Electronic – thermistor in HC-SR501 PIR

References

Background: http://www.digikey.com/us/en/techzone/sensors/resources/articles/design-considerations-for-passive-infrared-sensors.html

More theory: http://media.digikey.com/pdf/Data%20Sheets/Cypress%20PDFs/CY3236A-PIRMOTION%20PIR,EVK.pdf

It looks like this is the sort of sensor: http://pdf1.alldatasheet.com/datasheet-pdf/view/191226/MURATA/IRA-E700.html

Answers

1. Changing the oscillator frequency will affect all the timings based on it, making them longer or shorter. For example going from 62.5Hz to 50Hz will make all the times about 20% longer. I would avoid changing it very far; it will give you worse results and the datasheet doesn't say what the max and min are.

2. Supplying your own voltage to the sensor will not change the references used by the comparator windows. My guess is that this would change the center of the temperature range. Fortunately, this isn't necessary: the IRA-E700 example sensor claims a voltage range from 2 to 15V, which is nice.

   The sensor isn't a digital device with a specific level, it's a lot more like an electret microphone: a sensing element connected directly to a MOSFET which amplifies its tiny signal.

   The reason why you get a positive and negative pulse is that there are two sense elements in the sensor, connected in opposite directions. One produces positive pulses when it "sees" human body warmth, the other produces negative pulses. So you have to move from one to the other to trigger it, but it won't trigger on changes in ambient temperature that affect both.

3. A push-pull output is an output that works in both directions, unlike e.g. open collector outputs which can only sink current. The \$V_{oh}\$ and \$V_{ol}\$ values are its output high and low voltage specifications.

4. R4: this sets the voltage gain in the pair of amplifiers. The signal from the sensor is tiny, and amplified quite a lot. Just how much is set by R4.

Generally it's much easier to buy a PIR module with integrated sensor and detector than try to combine the two yourself using this chip and some unspecified sensor.
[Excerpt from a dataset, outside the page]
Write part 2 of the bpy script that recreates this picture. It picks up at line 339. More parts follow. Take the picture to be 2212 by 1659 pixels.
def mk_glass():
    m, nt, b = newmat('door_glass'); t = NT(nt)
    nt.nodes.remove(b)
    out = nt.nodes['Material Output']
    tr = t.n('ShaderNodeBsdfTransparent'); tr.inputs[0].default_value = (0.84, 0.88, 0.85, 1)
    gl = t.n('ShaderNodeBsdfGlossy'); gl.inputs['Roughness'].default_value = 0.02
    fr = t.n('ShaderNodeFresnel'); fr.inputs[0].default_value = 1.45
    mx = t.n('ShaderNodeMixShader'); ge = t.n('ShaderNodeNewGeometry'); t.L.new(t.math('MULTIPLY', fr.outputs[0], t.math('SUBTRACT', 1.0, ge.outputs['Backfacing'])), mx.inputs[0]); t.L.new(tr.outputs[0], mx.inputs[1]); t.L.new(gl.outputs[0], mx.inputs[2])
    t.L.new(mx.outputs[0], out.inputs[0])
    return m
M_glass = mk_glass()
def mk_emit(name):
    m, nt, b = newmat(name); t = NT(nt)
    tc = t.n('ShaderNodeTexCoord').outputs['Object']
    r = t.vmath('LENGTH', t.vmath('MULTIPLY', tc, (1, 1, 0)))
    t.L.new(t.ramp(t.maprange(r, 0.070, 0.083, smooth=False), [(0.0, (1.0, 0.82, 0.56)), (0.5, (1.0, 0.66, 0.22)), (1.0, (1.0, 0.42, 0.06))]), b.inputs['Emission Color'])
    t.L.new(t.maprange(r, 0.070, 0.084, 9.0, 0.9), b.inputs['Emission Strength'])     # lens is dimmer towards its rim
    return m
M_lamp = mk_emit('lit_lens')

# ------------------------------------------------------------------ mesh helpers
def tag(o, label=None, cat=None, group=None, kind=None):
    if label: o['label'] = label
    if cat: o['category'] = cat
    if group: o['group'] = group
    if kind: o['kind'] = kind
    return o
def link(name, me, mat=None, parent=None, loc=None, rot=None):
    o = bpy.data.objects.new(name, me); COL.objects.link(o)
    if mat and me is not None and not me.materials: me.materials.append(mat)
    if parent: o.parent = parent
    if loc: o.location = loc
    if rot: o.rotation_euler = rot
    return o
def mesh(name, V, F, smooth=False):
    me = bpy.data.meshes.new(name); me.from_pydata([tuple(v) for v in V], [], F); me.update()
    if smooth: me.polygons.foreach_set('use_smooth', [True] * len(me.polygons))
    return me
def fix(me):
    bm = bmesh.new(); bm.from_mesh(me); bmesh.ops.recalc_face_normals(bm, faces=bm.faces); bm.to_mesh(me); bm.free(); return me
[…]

The BISS0001 is a not well documented (In English) Chinese IC. How it operates with certain changes is not well known. But the changes you made shouldn't affect it's life.

In the posted schematic, R13, along with RT1 (The Time potentiometer) and CY1 control the On Time of the Module's output. R33 and CY2 control the Minimum Off Time. There is also Jumper JP1 which handles the Trigger mode.

The Formula for the On Time is Tx ~= 24576 * Rx in kΩ * Cx in µF. This provides time in milliseconds. Multiply by 0.001 for seconds. R13 + RT1 = Rx. RT1 can be anywhere between 0Ω and 1MΩ (1000kΩ). CY1 = Cx. In the Schematic, CY1 is a 103 capacitor, which is 0.01 µF. Given this, we can calculate the two time ranges, when you shorted R13 out (Value of 0):

Tx = 24576 * (0kΩ + 0kΩ) * 0.01 µF * 0.001 ~= 0 seconds
Tx = 24576 * (0kΩ + 1000kΩ) * 0.01 µF * 0.001 ~= 245 seconds

The Off Time is similar. Ti = 24 * Ri * Ci, again times 0.001 for seconds. Ri = R33, Ci = CY2 (104 means 0.1µF). Since you shorted R33 out...

Ti = 24 * 0kΩ * 0.1µF * 0.001 ~= 0 seconds

Multiplying by 0 is easy. That said, we don't know how the BISS0001 handles the time, if it has a minimum period or not. Other PIR sensor ICs use a RC circuit to create an oscillator, so shorting the resistor would break the oscillator function.

Also consider JP1, which connects pin 1, A (Mode Select). If tied to Low/ground, it will not retrigger if motion is detected while the output is already high/on. If tied to High/Vcc, it will retrigger, meaning the On Time clock restarts, even if the sensor is already outputting high. So if someone is moving around in the field of view, it won't turn off in the middle of movement.

Also, don't forget to turn the Sensitivity potentiometer to it's highest setting.

But assuming you have On Time set to 1 second or less, and Off Time set to 0 seconds, and sensitivity potentiometer set to MAX, you still have to deal with the PIR sensor. The BISS0001 handles detection logic, but the sensor itself is an analog device that has it's own conditions for signaling a change. Short of it is, depending on the fresnel lens you have on it, which helps widen and divide the field of view, which direction you have the sensor pointed at (people walking directly towards the front of it will be less noticeable compared to people walking across it's field of vision.), and how quickly the sensor detects the changes based on it's composition, it does take time for the module to trigger. The PIR sensor AND the BISS0001 logic chip both [likely] have hysteresis to prevent over sensitivity and chronic triggering. The sensor requires time to reset when first turned on, and map the field of visions' default Infrared State. It only maps changes from one "picture" to the next.